Object to be converted to a data type object.

align : bool, optional

Add padding to the fields to match what a C compiler would output for a similar C-struct. Can be True only if obj is a dictionary or a comma-separated string. If a struct dtype is being created, this also sets a sticky alignment flag isalignedstruct.

copy : bool, optional

Make a new copy of the data-type object. If False, the result may just be a reference to a built-in data-type object.

See also

result_type

Examples

Using array-scalar type:

>>> np.dtype(np.int16)
dtype('int16')

Structured type, one field name ‘f1’, containing int16:

>>> np.dtype([('f1', np.int16)])
dtype([('f1', '<i2')])

Structured type, one field named ‘f1’, in itself containing a structured type with one field:

>>> np.dtype([('f1', [('f1', np.int16)])])
dtype([('f1', [('f1', '<i2')])])

Structured type, two fields: the first field contains an unsigned int, the second an int32:

>>> np.dtype([('f1', np.uint), ('f2', np.int32)])
dtype([('f1', '<u4'), ('f2', '<i4')])

Using array-protocol type strings:

>>> np.dtype([('a','f8'),('b','S10')])
dtype([('a', '<f8'), ('b', '|S10')])

Using comma-separated field formats. The shape is (2,3):

>>> np.dtype("i4, (2,3)f8")
dtype([('f0', '<i4'), ('f1', '<f8', (2, 3))])

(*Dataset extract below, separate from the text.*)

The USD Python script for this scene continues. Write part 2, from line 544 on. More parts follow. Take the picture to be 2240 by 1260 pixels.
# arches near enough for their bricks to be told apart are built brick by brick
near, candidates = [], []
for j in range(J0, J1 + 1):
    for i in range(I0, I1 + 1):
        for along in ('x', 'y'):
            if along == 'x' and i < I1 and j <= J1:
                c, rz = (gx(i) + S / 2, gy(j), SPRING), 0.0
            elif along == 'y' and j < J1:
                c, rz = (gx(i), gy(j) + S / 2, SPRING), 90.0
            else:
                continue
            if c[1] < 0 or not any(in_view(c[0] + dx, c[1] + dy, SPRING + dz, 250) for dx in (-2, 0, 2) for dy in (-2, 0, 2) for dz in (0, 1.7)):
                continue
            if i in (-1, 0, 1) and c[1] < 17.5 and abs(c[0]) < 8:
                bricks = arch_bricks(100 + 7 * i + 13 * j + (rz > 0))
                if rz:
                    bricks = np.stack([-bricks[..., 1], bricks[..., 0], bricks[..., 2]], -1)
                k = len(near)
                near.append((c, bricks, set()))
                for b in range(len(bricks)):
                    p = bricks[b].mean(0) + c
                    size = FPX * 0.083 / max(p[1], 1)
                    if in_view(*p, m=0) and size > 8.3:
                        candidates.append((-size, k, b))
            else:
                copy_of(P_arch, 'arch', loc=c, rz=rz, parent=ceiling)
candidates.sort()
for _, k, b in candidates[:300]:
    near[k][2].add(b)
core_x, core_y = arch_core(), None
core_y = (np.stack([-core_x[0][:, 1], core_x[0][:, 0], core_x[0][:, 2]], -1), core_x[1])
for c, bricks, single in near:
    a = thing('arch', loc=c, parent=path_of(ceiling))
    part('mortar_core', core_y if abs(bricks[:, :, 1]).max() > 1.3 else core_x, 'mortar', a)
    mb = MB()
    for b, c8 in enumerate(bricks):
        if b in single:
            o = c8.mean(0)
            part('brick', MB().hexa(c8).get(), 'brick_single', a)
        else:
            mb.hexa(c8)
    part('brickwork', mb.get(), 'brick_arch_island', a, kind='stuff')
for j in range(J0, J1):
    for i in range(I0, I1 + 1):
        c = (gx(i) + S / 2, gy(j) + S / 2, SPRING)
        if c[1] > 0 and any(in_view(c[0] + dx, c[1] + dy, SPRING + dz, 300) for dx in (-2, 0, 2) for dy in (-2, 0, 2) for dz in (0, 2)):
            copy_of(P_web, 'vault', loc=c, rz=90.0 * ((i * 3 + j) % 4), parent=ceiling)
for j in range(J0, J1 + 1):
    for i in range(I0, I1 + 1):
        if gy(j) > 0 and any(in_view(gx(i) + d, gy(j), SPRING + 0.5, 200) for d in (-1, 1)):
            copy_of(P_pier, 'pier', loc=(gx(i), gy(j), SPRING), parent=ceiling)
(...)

Using tuples. int is a fixed type, 3 the field’s shape. void is a flexible type, here of size 10:

>>> np.dtype([('hello',(int,3)),('world',np.void,10)])
dtype([('hello', '<i4', 3), ('world', '|V10')])

Subdivide int16 into 2 int8’s, called x and y. 0 and 1 are the offsets in bytes:

>>> np.dtype((np.int16, {'x':(np.int8,0), 'y':(np.int8,1)}))
dtype(('<i2', [('x', '|i1'), ('y', '|i1')]))

Using dictionaries. Two fields named ‘gender’ and ‘age’:

>>> np.dtype({'names':['gender','age'], 'formats':['S1',np.uint8]})
dtype([('gender', '|S1'), ('age', '|u1')])

Offsets in bytes, here 0 and 25:

>>> np.dtype({'surname':('S25',0),'age':(np.uint8,25)})
dtype([('surname', '|S25'), ('age', '|u1')])

Attributes

base
descr PEP3118 interface description of the data-type.
fields Dictionary of named fields defined for this data type, or None.
hasobject Boolean indicating whether this dtype contains any reference-counted objects in any fields or sub-dtypes.
isalignedstruct Boolean indicating whether the dtype is a struct which maintains field alignment.
isbuiltin Integer indicating how this dtype relates to the built-in dtypes.
isnative Boolean indicating whether the byte order of this dtype is native to the platform.
metadata
name A bit-width name for this data-type.
names Ordered list of field names, or None if there are no fields.
ndim Number of dimensions of the sub-array if this data type describes a sub-array, and 0 otherwise.
shape Shape tuple of the sub-array if this data type describes a sub-array, and () otherwise.
str The array-protocol typestring of this data-type object.
subdtype Tuple (item_dtype, shape) if this dtype describes a sub-array, and None otherwise.

Methods

newbyteorder([new_order]) Return a new dtype with a different byte order.